Wazzup Pilipinas!
Finally, the advocacy for Cordillera Autonomy goes national. On November 25, 2015, the Regional Development Council of the Cordillera Administrative Region (RDC-CAR) will be holding a National Conference on Cordillera Autonomy at the Novotel Manila, Araneta Center, Cubao, Quezon City. Around 350 officials of national government agencies, Congress and the Senate, the Judiciary, civil society organizations, executives of the business sector and the Cordillera leaders and elders will attend the National Conference.
The collective struggle for an Autonomous Cordillera has indeed come a long way. Since Philippine political independence in 1946, there have been several attempts by the Filipino government to integrate the Cordillera into the mainstream. The Commission on National Integration was established in 1957. In 1964, the Mountain Province Development Authority (patterned after the Tennessee Valley Authority) was established to facilitate development efforts in the region. By the 1970s, the Cordillera became a hotbed for foreign-funded infrastructure programs foremost of which were dams.

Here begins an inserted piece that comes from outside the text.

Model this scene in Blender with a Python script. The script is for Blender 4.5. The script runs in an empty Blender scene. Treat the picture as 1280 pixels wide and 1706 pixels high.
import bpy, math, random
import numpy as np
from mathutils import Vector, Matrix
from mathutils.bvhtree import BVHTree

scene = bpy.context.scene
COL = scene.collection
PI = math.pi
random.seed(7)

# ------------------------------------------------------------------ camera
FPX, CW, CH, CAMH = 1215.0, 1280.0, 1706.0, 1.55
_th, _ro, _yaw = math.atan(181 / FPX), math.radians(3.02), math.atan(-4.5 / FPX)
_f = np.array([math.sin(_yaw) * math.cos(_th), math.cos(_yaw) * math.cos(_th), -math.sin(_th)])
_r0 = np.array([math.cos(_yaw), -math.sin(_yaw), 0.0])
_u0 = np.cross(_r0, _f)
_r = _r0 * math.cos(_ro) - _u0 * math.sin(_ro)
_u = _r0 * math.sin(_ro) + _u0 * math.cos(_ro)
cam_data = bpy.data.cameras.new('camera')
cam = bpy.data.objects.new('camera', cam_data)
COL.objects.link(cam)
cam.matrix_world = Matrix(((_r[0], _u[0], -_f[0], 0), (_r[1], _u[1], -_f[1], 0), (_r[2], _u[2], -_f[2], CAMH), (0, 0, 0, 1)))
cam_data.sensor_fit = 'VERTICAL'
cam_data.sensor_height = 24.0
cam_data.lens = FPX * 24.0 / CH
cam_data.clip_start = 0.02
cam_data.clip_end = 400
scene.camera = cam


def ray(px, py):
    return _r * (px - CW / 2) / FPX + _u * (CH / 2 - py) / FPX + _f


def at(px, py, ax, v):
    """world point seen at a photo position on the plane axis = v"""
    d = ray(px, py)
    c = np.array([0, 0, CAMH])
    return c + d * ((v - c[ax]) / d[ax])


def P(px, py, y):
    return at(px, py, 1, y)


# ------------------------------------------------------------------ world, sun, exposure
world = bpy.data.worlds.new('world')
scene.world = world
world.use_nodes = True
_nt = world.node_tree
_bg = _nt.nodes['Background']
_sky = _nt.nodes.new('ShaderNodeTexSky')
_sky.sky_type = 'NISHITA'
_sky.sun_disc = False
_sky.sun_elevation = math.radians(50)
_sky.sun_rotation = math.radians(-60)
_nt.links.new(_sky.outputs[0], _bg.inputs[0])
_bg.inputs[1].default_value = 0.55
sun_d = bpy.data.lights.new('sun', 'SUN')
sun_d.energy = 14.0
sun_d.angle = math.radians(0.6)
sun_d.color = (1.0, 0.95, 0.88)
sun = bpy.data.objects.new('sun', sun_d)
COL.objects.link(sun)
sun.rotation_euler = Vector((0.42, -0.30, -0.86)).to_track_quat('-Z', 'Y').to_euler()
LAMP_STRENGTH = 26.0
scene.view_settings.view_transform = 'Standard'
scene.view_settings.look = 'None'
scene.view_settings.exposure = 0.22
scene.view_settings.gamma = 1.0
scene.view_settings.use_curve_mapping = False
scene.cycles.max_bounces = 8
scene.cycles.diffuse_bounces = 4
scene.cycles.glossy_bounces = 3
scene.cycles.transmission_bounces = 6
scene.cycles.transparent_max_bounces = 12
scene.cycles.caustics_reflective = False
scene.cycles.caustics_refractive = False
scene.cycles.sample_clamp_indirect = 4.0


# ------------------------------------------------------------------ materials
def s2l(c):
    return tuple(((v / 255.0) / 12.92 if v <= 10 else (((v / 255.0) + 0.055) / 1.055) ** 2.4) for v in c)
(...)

The Cordillera peoples who continued to experience geographic and social dislocation opposed all these efforts. To suppress the local resistance, militarization in the region intensified.
Finally, in 1987, the Philippine constitution recognized the need for the establishment of autonomous regions in Mindanao and the Cordillera. Today, however, the Cordillera peoples still have to define the substance of that autonomy which would fully put to practice the Cordillera people’s vision of having control over their institutions, their economy and their affairs.